> **Problem statement**: Transcribe the lines from the start of the data below through the line with "return n.outputs['Fac']", word for word and nothing more.

:: Recorded information ::

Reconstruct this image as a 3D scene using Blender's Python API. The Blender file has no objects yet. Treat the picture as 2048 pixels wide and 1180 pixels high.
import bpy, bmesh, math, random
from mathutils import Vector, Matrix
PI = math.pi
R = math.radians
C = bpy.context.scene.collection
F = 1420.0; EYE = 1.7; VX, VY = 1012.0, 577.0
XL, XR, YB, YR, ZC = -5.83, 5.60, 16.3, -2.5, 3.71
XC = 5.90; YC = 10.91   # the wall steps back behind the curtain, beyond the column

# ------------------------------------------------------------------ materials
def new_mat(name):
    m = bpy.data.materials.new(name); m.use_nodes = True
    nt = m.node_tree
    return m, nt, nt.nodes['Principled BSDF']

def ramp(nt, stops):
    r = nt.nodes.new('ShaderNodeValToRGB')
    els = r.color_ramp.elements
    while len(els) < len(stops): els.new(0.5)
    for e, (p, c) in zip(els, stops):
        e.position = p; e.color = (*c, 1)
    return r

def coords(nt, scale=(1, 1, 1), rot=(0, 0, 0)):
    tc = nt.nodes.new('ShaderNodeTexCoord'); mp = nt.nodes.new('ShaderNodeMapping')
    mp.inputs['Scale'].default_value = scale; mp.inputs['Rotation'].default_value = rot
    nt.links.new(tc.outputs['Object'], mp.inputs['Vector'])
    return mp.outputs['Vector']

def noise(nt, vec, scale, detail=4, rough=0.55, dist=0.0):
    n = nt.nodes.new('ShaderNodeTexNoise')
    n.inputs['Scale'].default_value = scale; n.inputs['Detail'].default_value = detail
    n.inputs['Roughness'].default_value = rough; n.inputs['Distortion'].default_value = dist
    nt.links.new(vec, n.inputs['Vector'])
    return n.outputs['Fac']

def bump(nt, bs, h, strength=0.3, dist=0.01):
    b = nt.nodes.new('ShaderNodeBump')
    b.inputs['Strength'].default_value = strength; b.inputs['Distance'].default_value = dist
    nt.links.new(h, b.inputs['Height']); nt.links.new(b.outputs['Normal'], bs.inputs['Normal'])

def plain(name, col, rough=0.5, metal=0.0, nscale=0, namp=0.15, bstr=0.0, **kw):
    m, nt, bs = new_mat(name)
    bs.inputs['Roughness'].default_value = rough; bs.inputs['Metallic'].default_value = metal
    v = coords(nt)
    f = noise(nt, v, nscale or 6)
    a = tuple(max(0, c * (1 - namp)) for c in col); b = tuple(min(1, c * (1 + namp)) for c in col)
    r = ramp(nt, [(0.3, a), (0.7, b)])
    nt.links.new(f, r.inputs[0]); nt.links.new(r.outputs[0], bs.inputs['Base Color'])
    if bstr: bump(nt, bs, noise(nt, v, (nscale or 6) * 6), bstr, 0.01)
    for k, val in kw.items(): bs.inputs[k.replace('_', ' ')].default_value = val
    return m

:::

> **Exercise response**:
Reconstruct this image as a 3D scene using Blender's Python API. The Blender file has no objects yet. Treat the picture as 2048 pixels wide and 1180 pixels high.
import bpy, bmesh, math, random
from mathutils import Vector, Matrix
PI = math.pi
R = math.radians
C = bpy.context.scene.collection
F = 1420.0; EYE = 1.7; VX, VY = 1012.0, 577.0
XL, XR, YB, YR, ZC = -5.83, 5.60, 16.3, -2.5, 3.71
XC = 5.90; YC = 10.91   # the wall steps back behind the curtain, beyond the column

# ------------------------------------------------------------------ materials
def new_mat(name):
    m = bpy.data.materials.new(name); m.use_nodes = True
    nt = m.node_tree
    return m, nt, nt.nodes['Principled BSDF']

def ramp(nt, stops):
    r = nt.nodes.new('ShaderNodeValToRGB')
    els = r.color_ramp.elements
    while len(els) < len(stops): els.new(0.5)
    for e, (p, c) in zip(els, stops):
        e.position = p; e.color = (*c, 1)
    return r

def coords(nt, scale=(1, 1, 1), rot=(0, 0, 0)):
    tc = nt.nodes.new('ShaderNodeTexCoord'); mp = nt.nodes.new('ShaderNodeMapping')
    mp.inputs['Scale'].default_value = scale; mp.inputs['Rotation'].default_value = rot
    nt.links.new(tc.outputs['Object'], mp.inputs['Vector'])
    return mp.outputs['Vector']

def noise(nt, vec, scale, detail=4, rough=0.55, dist=0.0):
    n = nt.nodes.new('ShaderNodeTexNoise')
    n.inputs['Scale'].default_value = scale; n.inputs['Detail'].default_value = detail
    n.inputs['Roughness'].default_value = rough; n.inputs['Distortion'].default_value = dist
    nt.links.new(vec, n.inputs['Vector'])
    return n.outputs['Fac']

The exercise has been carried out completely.